Collected data:
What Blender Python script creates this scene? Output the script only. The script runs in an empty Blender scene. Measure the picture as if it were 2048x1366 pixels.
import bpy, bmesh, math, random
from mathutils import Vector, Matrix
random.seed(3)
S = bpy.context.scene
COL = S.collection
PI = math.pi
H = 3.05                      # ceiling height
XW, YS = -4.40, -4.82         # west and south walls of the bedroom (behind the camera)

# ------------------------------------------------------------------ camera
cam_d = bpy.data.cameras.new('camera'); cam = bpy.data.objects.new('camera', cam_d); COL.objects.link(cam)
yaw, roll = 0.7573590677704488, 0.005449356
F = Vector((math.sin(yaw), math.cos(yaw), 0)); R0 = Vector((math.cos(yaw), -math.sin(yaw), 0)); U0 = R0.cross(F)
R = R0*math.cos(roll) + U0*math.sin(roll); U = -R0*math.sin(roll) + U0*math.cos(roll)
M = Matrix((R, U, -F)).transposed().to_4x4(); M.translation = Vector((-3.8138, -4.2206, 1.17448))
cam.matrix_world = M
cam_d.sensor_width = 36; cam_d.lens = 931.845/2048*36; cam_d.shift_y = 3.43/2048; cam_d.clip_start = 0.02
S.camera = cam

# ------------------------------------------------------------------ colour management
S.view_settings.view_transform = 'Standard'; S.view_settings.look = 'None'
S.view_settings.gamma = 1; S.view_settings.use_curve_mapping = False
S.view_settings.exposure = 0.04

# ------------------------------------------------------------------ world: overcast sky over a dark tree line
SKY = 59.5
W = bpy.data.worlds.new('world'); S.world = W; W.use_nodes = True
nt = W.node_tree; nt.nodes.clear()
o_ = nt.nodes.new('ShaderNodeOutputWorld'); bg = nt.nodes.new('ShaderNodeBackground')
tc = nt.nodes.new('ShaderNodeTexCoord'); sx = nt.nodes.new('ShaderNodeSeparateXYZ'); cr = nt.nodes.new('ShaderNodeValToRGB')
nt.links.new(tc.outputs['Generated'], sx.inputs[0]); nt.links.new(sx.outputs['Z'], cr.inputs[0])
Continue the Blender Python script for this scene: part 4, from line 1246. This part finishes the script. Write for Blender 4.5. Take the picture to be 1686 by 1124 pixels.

* * *

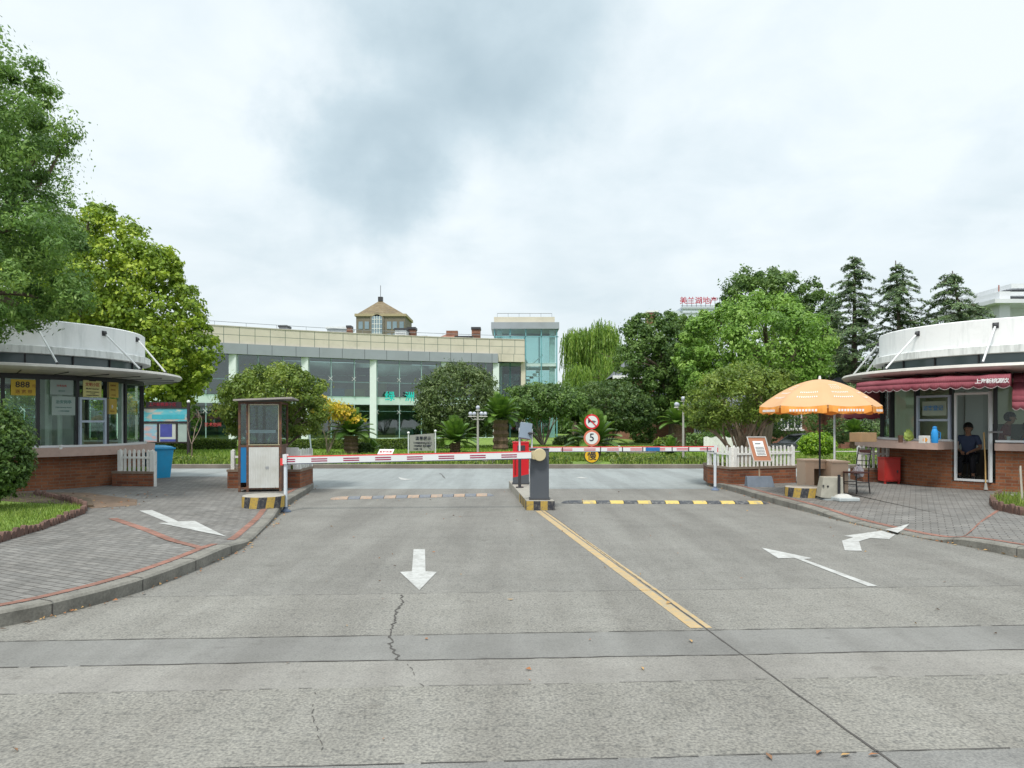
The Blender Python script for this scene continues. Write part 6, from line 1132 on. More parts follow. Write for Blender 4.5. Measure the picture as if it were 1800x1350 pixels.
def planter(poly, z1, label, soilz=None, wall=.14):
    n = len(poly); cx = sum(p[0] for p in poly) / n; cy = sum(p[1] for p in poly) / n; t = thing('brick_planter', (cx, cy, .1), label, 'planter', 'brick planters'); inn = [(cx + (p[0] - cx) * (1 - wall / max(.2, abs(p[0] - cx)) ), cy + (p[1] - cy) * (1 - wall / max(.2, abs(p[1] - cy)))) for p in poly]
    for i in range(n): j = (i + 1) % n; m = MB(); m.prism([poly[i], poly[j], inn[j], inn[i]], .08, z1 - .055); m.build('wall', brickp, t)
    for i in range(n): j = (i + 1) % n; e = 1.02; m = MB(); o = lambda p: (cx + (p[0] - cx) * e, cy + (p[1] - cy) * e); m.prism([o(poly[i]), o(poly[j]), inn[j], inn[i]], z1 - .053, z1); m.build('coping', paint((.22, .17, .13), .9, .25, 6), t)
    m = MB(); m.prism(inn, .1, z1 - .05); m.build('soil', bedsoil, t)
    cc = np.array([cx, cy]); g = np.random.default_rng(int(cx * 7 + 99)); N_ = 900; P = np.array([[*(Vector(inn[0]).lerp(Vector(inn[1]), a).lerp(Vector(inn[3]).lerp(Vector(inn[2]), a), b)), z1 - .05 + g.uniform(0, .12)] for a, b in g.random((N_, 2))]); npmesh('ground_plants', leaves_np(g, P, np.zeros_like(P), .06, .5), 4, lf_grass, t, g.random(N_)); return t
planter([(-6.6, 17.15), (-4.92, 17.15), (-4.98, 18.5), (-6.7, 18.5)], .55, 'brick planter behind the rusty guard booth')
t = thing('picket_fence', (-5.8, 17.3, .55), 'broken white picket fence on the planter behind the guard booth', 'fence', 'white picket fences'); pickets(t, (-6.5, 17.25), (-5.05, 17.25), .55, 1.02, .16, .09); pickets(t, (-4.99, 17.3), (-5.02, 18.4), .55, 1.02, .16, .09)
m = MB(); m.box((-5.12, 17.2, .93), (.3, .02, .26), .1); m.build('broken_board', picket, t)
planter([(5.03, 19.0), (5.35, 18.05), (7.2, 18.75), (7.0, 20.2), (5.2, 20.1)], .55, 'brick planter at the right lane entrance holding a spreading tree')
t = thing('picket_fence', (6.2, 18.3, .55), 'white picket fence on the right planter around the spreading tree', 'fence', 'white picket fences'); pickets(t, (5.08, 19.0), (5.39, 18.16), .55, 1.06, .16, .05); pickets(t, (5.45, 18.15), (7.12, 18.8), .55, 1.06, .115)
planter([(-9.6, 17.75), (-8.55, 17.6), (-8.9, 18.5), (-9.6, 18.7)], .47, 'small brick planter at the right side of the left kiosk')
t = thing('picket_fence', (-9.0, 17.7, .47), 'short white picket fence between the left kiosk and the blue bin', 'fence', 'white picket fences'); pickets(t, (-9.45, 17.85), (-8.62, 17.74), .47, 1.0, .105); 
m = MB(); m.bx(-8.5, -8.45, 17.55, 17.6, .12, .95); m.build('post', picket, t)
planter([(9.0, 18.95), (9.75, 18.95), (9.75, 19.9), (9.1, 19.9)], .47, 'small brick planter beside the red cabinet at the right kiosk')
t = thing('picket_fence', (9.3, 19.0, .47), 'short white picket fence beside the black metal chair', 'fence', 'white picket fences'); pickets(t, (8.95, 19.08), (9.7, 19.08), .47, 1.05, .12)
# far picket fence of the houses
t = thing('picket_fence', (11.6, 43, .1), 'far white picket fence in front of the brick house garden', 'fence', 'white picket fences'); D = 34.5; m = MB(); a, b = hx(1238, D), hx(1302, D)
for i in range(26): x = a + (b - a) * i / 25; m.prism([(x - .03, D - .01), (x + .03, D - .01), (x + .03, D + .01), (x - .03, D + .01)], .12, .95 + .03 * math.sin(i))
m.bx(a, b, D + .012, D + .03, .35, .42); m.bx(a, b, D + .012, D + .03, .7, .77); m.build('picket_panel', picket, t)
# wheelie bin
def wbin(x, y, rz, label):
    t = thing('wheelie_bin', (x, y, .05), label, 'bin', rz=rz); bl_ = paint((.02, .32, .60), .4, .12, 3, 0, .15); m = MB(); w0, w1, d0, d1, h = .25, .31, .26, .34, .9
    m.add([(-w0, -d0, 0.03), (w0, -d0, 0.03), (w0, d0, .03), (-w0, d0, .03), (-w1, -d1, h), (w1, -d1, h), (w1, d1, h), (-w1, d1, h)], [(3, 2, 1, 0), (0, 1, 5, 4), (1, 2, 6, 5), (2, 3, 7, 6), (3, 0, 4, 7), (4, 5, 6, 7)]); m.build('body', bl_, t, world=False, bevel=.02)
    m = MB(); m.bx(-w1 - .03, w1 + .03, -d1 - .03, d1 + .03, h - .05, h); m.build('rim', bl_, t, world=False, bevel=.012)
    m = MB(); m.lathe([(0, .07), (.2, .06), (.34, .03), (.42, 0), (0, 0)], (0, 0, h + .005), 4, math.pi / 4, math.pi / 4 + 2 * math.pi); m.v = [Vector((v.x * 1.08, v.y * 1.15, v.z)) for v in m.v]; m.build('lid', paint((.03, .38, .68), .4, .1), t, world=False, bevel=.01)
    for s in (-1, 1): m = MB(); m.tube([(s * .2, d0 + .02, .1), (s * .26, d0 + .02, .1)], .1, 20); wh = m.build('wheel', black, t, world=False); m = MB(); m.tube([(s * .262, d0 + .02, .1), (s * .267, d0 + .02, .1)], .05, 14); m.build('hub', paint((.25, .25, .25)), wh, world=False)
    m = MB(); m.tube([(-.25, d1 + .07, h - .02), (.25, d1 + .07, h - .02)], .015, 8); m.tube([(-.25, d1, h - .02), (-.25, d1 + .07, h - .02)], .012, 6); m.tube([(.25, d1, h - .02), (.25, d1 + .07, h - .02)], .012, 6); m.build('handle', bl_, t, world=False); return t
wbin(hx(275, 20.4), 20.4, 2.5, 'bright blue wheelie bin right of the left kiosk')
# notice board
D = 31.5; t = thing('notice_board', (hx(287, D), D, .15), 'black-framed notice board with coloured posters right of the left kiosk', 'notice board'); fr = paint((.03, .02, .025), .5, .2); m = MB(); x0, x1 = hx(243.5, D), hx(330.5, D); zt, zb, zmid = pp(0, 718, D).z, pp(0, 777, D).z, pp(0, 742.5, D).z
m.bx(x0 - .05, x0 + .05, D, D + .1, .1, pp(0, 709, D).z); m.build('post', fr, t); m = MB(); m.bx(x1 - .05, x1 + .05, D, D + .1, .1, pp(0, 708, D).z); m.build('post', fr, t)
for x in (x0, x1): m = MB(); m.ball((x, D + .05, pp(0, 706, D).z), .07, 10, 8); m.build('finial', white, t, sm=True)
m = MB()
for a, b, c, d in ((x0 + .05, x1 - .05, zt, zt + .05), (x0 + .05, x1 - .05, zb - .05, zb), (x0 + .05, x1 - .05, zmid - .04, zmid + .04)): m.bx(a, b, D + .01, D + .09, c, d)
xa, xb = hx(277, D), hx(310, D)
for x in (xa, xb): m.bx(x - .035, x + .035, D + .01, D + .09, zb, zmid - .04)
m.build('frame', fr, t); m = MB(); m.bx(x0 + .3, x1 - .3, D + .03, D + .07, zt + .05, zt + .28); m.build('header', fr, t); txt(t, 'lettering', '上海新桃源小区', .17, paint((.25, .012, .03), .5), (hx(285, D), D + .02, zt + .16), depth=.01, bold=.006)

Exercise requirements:
Reproduce exactly the lines from the line with "What Blender Python" to the line with "S.camera = cam", both end lines included.

Worked solution:
What Blender Python script creates this scene? Output the script only. The script runs in an empty Blender scene. Measure the picture as if it were 2048x1366 pixels.
import bpy, bmesh, math, random
from mathutils import Vector, Matrix
random.seed(3)
S = bpy.context.scene
COL = S.collection
PI = math.pi
H = 3.05                      # ceiling height
XW, YS = -4.40, -4.82         # west and south walls of the bedroom (behind the camera)

# ------------------------------------------------------------------ camera
cam_d = bpy.data.cameras.new('camera'); cam = bpy.data.objects.new('camera', cam_d); COL.objects.link(cam)
yaw, roll = 0.7573590677704488, 0.005449356
F = Vector((math.sin(yaw), math.cos(yaw), 0)); R0 = Vector((math.cos(yaw), -math.sin(yaw), 0)); U0 = R0.cross(F)
R = R0*math.cos(roll) + U0*math.sin(roll); U = -R0*math.sin(roll) + U0*math.cos(roll)
M = Matrix((R, U, -F)).transposed().to_4x4(); M.translation = Vector((-3.8138, -4.2206, 1.17448))
cam.matrix_world = M
cam_d.sensor_width = 36; cam_d.lens = 931.845/2048*36; cam_d.shift_y = 3.43/2048; cam_d.clip_start = 0.02
S.camera = cam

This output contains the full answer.